I am growing an appreciation for this line (the title of the thread) that @daviding includes in many of his slides.
It dramatically transforms how you think about how you think and where you locate the thinking. I guess I’m used to locating my thinking in my head and “I” am responsible for carrying my thinking around. But when I now locate my thinking coupled with the environment that I’m moving through or interacting with, it brings a whole new dimension to considering how one might approach systems changes.
@daviding this is Bateson’s Ecology of Mind concept, correct? Would you say this is a foundational concept, like a premise, to Systems Changes, running through it all? Or does this consideration come into one of the 5 steps / questions?
Ecological anthropology studies the organism’s exploratory movement through the world (310).
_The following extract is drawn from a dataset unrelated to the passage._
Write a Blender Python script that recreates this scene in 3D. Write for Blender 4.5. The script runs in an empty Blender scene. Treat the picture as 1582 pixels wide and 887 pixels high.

Footnote (310) unpacks that.
Ecological anthropology, as practiced by Tim Ingold, builds on the ecological psychology of J.J. Gibson. “Gibson wanted to know how people come to perceive the environment around them. The majority of psychologists, at least at the time when Gibson was writing, assumed that they did so by constructing representations of the world inside their heads… The mind, then, was conceived as a kind of data-processing device, akin to a digital computer, and the problem for the psychologist was to figure out how it worked. But Gibson’s approach was quite different. It was to throw out the idea, that has been with us since the time of Descartes, of the mind as a distinct organ that is capable of operating upon the bodily data of sense. Perception, Gibson argued, is not the achievement of a mind in a body, but of the organism as a whole in its environment, and is tantamount to the organism’s own exploratory movement through the world. If mind is anywhere, then, it is not ‘inside the head’ rather than ‘out there’ in the world. To the contrary, it is immanent in the network of sensory pathways that are set up by virtue of the perceiver’s immersion in his or her environment. Reading Gibson, I was reminded of the teaching of that notorious maverick of anthropology, Gregory Bateson. The mind, Bateson had always insisted, is not limited by the skin” (Ingold, 2000b, pp. 2–3).
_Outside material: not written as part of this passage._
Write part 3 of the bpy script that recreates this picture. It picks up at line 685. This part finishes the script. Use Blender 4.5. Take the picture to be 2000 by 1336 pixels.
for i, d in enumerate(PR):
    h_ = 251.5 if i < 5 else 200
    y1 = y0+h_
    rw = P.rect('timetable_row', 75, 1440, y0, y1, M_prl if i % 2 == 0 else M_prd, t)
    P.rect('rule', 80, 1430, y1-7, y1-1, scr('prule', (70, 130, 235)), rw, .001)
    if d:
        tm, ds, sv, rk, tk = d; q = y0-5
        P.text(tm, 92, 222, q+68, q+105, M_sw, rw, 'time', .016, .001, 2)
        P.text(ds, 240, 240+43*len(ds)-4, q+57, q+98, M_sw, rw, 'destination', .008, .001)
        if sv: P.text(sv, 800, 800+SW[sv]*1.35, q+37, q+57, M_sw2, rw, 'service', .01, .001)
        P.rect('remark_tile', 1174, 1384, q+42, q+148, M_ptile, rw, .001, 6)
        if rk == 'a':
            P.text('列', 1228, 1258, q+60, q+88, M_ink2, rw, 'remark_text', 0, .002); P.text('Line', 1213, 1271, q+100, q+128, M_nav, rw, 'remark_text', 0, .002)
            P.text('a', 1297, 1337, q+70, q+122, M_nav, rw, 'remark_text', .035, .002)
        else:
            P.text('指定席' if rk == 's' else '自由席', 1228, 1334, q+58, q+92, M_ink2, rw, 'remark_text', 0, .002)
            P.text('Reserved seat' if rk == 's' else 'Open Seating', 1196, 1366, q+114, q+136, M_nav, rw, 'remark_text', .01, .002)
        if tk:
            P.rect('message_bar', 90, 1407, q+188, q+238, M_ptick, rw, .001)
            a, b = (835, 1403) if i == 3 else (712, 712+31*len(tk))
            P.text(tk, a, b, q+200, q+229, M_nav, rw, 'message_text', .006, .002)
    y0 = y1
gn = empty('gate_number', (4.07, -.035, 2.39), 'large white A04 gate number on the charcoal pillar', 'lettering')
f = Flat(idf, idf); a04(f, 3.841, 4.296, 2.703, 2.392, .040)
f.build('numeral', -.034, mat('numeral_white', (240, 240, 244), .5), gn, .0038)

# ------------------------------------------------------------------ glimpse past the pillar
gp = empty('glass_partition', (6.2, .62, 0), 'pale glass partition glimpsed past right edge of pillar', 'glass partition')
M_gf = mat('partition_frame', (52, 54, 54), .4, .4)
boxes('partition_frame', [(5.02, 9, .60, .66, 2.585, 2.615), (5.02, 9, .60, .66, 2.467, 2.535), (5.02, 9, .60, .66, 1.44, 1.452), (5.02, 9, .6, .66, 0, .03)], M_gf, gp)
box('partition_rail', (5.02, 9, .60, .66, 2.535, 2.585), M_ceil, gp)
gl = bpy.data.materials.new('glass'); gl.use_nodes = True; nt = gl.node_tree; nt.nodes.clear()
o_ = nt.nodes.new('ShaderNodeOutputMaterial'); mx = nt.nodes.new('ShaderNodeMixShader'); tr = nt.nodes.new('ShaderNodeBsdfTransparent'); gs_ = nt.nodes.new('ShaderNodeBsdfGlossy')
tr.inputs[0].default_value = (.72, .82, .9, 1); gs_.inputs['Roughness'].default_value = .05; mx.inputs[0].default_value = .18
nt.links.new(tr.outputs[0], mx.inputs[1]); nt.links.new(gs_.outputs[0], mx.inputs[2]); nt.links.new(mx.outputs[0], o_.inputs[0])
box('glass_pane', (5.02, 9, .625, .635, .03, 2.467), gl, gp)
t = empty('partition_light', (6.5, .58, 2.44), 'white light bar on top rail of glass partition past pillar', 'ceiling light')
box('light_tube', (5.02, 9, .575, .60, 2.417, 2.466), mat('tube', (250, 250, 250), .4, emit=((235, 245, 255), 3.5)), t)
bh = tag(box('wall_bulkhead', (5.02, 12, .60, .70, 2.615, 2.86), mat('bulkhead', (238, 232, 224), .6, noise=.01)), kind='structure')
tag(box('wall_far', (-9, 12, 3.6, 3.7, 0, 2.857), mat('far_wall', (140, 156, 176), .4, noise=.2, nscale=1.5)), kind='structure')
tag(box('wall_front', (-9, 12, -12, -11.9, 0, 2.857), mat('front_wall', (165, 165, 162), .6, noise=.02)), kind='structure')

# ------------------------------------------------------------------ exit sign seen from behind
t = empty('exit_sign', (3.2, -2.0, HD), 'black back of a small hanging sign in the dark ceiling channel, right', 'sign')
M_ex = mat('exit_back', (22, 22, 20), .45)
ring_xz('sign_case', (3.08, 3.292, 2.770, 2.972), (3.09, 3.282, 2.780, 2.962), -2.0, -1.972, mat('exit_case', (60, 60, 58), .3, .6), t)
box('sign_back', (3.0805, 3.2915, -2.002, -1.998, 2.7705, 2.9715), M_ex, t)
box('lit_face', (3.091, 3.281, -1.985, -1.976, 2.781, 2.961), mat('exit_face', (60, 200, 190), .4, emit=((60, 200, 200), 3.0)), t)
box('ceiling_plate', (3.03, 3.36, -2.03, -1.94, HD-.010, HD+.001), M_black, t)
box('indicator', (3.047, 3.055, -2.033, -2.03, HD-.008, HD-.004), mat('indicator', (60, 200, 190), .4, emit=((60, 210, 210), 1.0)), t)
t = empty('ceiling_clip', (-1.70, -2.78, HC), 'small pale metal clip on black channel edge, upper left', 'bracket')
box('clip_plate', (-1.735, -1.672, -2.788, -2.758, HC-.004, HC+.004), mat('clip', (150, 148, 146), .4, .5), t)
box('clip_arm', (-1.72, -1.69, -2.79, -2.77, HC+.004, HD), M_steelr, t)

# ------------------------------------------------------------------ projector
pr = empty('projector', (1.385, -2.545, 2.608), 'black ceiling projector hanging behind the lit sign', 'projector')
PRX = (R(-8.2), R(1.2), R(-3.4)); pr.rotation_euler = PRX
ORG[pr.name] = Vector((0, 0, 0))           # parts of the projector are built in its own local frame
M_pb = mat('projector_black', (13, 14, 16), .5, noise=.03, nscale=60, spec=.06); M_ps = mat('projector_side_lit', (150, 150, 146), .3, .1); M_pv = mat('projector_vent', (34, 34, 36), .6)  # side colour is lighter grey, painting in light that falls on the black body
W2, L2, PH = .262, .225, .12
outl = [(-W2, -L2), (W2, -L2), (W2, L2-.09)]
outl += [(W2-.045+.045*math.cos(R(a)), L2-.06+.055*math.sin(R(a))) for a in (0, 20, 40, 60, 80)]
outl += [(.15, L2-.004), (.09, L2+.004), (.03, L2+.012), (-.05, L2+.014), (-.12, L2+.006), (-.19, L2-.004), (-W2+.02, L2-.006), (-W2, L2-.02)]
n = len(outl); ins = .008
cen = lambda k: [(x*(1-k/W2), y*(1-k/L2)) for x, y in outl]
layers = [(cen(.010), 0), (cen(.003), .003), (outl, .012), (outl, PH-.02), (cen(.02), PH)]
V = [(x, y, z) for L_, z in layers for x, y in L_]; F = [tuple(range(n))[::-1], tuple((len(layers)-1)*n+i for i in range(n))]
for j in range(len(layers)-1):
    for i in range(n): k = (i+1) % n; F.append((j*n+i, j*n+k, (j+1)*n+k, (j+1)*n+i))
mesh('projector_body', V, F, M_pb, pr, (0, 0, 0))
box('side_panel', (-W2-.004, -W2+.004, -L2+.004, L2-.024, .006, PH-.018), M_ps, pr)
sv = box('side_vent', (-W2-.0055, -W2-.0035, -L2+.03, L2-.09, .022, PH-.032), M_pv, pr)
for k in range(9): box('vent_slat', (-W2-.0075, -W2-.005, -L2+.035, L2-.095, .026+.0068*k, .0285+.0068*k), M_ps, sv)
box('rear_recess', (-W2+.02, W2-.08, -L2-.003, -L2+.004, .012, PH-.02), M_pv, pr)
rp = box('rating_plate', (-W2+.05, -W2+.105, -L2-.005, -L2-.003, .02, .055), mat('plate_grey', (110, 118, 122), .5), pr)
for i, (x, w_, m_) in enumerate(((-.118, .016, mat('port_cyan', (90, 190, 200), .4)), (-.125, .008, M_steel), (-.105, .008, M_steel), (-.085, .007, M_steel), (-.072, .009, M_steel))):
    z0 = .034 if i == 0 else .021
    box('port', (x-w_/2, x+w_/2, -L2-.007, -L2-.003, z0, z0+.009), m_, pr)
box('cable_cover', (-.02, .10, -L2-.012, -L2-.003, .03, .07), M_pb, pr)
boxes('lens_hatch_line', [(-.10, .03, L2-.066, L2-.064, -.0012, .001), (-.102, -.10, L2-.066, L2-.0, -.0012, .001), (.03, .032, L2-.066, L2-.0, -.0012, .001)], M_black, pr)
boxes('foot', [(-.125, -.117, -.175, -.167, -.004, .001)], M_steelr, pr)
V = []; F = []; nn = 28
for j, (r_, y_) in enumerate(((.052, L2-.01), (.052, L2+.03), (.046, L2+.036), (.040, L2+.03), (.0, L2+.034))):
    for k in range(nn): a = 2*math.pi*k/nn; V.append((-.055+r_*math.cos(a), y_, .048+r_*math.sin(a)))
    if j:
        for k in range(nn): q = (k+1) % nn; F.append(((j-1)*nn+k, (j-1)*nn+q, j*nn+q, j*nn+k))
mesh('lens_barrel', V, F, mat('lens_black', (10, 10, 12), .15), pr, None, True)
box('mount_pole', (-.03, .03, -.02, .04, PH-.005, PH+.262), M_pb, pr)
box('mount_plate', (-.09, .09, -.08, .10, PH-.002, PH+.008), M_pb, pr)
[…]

This passage shows how Tim Ingold integrates the ideas of J.J. Gibson and Gregory Bateson. The ideas were there, but it’s not until I was reading Ingold, that everything fell into place.
The ecological perspective and the behavioral perspective are two sides of a coin. That being said, Ackoff describes authentic systems thinking as synthesis preceding analysis, so I would hope that an ecological perspective would precede a behavioral perspective.
The five questions (learnings) are founded in different philosophies (which is how I keep them straight). We should check ourselves that we’re thinking both ecologically and behaviorally in all five question.